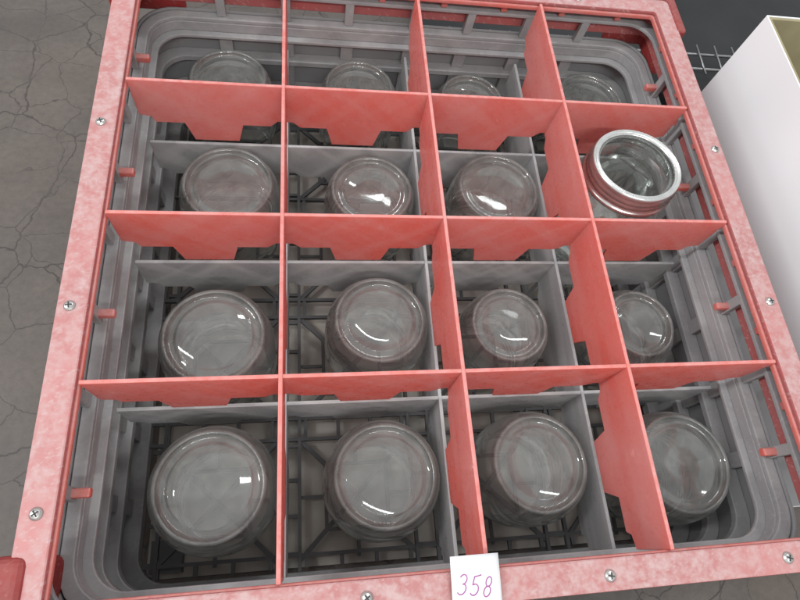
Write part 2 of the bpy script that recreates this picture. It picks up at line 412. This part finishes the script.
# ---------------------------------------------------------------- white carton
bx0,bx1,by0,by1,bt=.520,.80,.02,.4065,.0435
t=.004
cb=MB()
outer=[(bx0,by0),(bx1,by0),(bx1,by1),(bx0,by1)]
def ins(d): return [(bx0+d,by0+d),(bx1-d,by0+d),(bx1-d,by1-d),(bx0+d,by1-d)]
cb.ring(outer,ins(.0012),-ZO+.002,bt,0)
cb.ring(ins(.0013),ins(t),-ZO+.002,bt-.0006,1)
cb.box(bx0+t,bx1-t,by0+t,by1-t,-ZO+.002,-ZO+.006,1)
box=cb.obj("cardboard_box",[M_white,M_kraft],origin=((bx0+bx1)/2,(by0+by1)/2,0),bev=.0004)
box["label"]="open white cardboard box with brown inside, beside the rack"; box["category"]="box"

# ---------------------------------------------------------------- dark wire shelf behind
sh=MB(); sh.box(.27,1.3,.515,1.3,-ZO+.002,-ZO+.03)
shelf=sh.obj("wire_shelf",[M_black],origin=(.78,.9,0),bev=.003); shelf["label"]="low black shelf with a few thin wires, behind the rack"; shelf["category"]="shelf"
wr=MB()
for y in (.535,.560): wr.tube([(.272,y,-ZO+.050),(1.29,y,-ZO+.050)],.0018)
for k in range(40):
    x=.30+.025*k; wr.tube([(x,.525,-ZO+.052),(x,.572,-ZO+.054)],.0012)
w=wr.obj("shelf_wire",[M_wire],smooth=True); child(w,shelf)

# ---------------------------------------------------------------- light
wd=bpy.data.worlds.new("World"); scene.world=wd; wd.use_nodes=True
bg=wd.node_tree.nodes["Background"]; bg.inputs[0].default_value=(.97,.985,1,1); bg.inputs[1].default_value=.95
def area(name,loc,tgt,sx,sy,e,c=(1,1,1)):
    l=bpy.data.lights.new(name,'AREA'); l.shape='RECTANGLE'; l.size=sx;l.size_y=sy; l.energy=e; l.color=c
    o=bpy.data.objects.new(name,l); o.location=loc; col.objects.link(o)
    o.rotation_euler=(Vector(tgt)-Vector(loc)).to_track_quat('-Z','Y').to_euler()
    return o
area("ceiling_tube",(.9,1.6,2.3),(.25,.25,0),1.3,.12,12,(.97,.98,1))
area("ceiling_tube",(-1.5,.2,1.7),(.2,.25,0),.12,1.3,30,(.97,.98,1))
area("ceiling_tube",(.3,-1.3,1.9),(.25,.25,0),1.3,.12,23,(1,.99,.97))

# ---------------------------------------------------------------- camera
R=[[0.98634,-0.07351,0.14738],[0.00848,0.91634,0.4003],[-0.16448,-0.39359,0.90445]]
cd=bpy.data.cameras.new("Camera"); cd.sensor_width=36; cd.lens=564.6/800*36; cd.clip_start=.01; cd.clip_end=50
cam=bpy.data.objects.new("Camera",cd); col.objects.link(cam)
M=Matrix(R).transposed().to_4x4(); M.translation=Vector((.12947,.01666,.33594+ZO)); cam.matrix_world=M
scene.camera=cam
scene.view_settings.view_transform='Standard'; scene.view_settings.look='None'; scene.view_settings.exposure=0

::::::

Using the data above, write out every line exactly, leaving the images behind.

Write part 2 of the bpy script that recreates this picture. It picks up at line 412. This part finishes the script.
# ---------------------------------------------------------------- white carton
bx0,bx1,by0,by1,bt=.520,.80,.02,.4065,.0435
t=.004
cb=MB()
outer=[(bx0,by0),(bx1,by0),(bx1,by1),(bx0,by1)]
def ins(d): return [(bx0+d,by0+d),(bx1-d,by0+d),(bx1-d,by1-d),(bx0+d,by1-d)]
cb.ring(outer,ins(.0012),-ZO+.002,bt,0)
cb.ring(ins(.0013),ins(t),-ZO+.002,bt-.0006,1)
cb.box(bx0+t,bx1-t,by0+t,by1-t,-ZO+.002,-ZO+.006,1)
box=cb.obj("cardboard_box",[M_white,M_kraft],origin=((bx0+bx1)/2,(by0+by1)/2,0),bev=.0004)
box["label"]="open white cardboard box with brown inside, beside the rack"; box["category"]="box"

# ---------------------------------------------------------------- dark wire shelf behind
sh=MB(); sh.box(.27,1.3,.515,1.3,-ZO+.002,-ZO+.03)
shelf=sh.obj("wire_shelf",[M_black],origin=(.78,.9,0),bev=.003); shelf["label"]="low black shelf with a few thin wires, behind the rack"; shelf["category"]="shelf"
wr=MB()
for y in (.535,.560): wr.tube([(.272,y,-ZO+.050),(1.29,y,-ZO+.050)],.0018)
for k in range(40):
    x=.30+.025*k; wr.tube([(x,.525,-ZO+.052),(x,.572,-ZO+.054)],.0012)
w=wr.obj("shelf_wire",[M_wire],smooth=True); child(w,shelf)

# ---------------------------------------------------------------- light
wd=bpy.data.worlds.new("World"); scene.world=wd; wd.use_nodes=True
bg=wd.node_tree.nodes["Background"]; bg.inputs[0].default_value=(.97,.985,1,1); bg.inputs[1].default_value=.95
def area(name,loc,tgt,sx,sy,e,c=(1,1,1)):
    l=bpy.data.lights.new(name,'AREA'); l.shape='RECTANGLE'; l.size=sx;l.size_y=sy; l.energy=e; l.color=c
    o=bpy.data.objects.new(name,l); o.location=loc; col.objects.link(o)
    o.rotation_euler=(Vector(tgt)-Vector(loc)).to_track_quat('-Z','Y').to_euler()
    return o
area("ceiling_tube",(.9,1.6,2.3),(.25,.25,0),1.3,.12,12,(.97,.98,1))
area("ceiling_tube",(-1.5,.2,1.7),(.2,.25,0),.12,1.3,30,(.97,.98,1))
area("ceiling_tube",(.3,-1.3,1.9),(.25,.25,0),1.3,.12,23,(1,.99,.97))

# ---------------------------------------------------------------- camera
R=[[0.98634,-0.07351,0.14738],[0.00848,0.91634,0.4003],[-0.16448,-0.39359,0.90445]]
cd=bpy.data.cameras.new("Camera"); cd.sensor_width=36; cd.lens=564.6/800*36; cd.clip_start=.01; cd.clip_end=50
cam=bpy.data.objects.new("Camera",cd); col.objects.link(cam)
M=Matrix(R).transposed().to_4x4(); M.translation=Vector((.12947,.01666,.33594+ZO)); cam.matrix_world=M
scene.camera=cam
scene.view_settings.view_transform='Standard'; scene.view_settings.look='None'; scene.view_settings.exposure=0